Saturday, September 21, 2013

The Age of Miracles

The Age of Miracles
Karen Thompson Walker

The Age of Miracles

Genre: Dystopian Fiction

Summary (from Goodreads):  “It still amazes me how little we really knew. . . . Maybe everything that happened to me and my family had nothing at all to do with the slowing. It’s possible, I guess. But I doubt it. I doubt it very much.”

Luminous, haunting, unforgettable, The Age of Miracles is a stunning fiction debut by a superb new writer, a story about coming of age during extraordinary times, about people going on with their lives in an era of profound uncertainty.

On a seemingly ordinary Saturday in a California suburb, 11-year-old Julia and her family awake to discover, along with the rest of the world, that the rotation of the earth has suddenly begun to slow. The days and nights grow longer and longer, gravity is affected, the environment is thrown into disarray.

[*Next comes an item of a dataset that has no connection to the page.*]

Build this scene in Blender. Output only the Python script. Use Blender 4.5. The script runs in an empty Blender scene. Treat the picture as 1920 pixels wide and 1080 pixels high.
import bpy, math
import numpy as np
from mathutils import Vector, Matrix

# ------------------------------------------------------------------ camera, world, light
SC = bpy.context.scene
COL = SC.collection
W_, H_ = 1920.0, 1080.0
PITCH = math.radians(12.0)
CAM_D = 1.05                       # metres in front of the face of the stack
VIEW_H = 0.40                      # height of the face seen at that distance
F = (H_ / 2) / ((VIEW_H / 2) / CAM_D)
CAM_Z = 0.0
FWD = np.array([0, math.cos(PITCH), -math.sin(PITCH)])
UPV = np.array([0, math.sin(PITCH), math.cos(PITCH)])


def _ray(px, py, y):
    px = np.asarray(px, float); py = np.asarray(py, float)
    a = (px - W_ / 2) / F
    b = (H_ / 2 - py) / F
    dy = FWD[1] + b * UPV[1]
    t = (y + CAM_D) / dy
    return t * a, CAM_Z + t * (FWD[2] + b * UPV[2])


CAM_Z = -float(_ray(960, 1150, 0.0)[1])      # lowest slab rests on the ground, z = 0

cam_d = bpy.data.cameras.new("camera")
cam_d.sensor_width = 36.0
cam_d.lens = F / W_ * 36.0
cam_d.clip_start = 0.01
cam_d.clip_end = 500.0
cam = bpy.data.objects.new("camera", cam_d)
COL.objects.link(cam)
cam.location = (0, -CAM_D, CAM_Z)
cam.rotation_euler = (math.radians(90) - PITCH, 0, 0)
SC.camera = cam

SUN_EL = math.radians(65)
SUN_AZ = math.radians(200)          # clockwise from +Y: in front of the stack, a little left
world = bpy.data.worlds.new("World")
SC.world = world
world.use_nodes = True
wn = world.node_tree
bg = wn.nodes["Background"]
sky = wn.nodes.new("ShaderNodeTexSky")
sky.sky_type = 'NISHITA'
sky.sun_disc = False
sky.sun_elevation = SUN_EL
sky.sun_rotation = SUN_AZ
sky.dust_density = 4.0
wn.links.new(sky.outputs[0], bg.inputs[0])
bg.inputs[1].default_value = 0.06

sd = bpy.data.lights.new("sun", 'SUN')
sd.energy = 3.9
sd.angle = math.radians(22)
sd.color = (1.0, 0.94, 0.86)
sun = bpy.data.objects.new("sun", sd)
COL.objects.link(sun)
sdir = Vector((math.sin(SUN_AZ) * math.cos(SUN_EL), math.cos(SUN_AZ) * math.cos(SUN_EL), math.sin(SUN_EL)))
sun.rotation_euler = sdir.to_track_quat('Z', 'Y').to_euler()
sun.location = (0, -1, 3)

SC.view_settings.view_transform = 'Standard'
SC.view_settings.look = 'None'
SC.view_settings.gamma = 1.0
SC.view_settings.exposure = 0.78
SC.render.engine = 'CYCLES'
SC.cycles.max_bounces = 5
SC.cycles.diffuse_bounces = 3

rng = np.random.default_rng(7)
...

Yet as she struggles to navigate an ever-shifting landscape, Julia is also coping with the normal disasters of everyday life--the fissures in her parents’ marriage, the loss of old friends, the hopeful anguish of first love, the bizarre behavior of her grandfather who, convinced of a government conspiracy, spends his days obsessively cataloging his possessions. As Julia adjusts to the new normal, the slowing inexorably continues.

With spare, graceful prose and the emotional wisdom of a born storyteller, Karen Thompson Walker has created a singular narrator in Julia, a resilient and insightful young girl, and a moving portrait of family life set against the backdrop of an utterly altered world.


Review: I don't know whether to classify this book as young adult or not, and that's making it hard to write this review because I guess I hold young adult books to a lower standard.  It's a coming of age story narrated by a woman reminiscing about being an eleven year old girl, and I think the author does a good job depicting the feelings of a lonely pre-teen girl.  It's introspective and beautifully written, but a little slow moving.  And the science!  The apocalyptic slowing of the earth was an imaginative premise, but the science was either lacking or sketchy, and the scientists were unbelievably clueless.  Overall, though, it was a quick and interesting read, with a sympathetic main character, and I enjoyed it.

Rating: 3.5 stars

1 comment:

  1. I read this book and I was really hoping for more. I was kind of disappointed with it. I wanted to know what was going on and I wanted a satisfying solution. But that didn't happen.